Short task »
Exactly reproduce the lines of the listing below from the one containing "Build this scene" through the one containing "sc.view_settings.view_transform = 'Standard'". Skip the images.

Information shown »
****************************************

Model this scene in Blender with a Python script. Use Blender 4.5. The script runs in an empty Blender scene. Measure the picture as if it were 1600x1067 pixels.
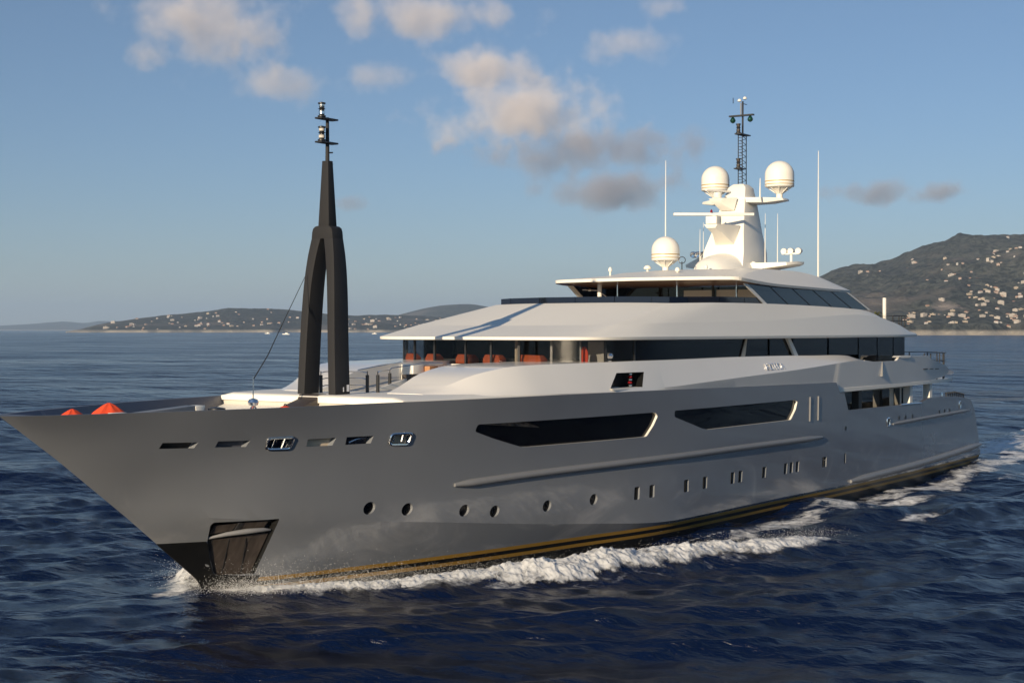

****************************************

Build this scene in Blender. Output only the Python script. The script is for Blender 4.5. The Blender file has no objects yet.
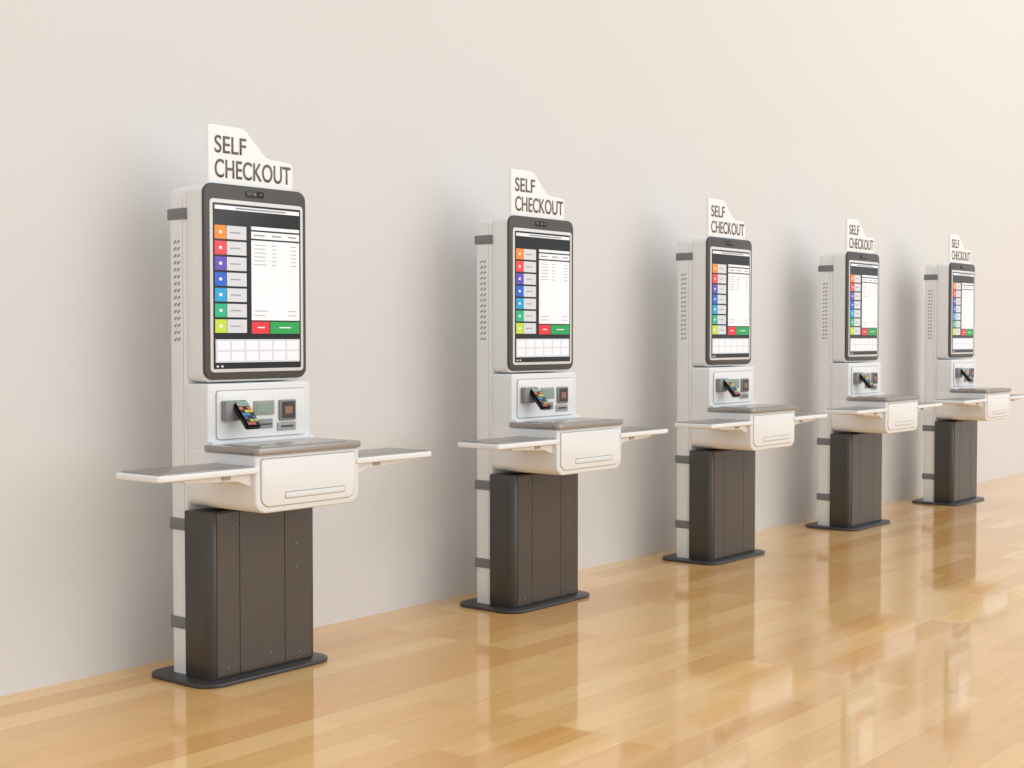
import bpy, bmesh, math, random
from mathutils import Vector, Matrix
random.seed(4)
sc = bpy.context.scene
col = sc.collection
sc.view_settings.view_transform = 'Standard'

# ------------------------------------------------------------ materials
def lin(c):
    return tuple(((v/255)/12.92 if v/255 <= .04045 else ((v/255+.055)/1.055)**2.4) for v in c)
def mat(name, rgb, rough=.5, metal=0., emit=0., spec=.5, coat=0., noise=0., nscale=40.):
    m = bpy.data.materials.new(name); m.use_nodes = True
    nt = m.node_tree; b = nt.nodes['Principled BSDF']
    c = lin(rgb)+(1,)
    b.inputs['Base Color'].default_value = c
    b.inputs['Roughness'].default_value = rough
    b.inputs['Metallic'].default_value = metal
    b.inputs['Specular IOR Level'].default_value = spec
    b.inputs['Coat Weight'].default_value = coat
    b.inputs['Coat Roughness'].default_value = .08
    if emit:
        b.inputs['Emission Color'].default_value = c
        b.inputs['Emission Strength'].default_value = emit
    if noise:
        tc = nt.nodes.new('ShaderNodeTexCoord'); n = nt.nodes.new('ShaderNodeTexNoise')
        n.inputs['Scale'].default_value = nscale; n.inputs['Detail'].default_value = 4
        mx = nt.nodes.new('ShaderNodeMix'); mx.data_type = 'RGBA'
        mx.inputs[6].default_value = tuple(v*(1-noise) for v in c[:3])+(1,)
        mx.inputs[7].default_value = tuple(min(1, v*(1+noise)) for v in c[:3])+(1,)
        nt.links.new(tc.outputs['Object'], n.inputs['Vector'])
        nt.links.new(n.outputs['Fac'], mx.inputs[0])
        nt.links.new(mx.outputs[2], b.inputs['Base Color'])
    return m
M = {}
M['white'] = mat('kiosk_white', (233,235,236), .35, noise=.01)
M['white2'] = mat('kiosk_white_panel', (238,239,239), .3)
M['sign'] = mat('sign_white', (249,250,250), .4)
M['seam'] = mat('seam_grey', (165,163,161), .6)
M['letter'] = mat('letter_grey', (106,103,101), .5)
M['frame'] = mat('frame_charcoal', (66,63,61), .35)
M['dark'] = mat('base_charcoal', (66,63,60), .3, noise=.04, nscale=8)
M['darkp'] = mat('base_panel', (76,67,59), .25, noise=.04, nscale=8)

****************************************

Output below »
Build this scene in Blender. Output only the Python script. The script is for Blender 4.5. The Blender file has no objects yet.
import bpy, bmesh, math, random
from mathutils import Vector, Matrix
random.seed(4)
sc = bpy.context.scene
col = sc.collection
sc.view_settings.view_transform = 'Standard'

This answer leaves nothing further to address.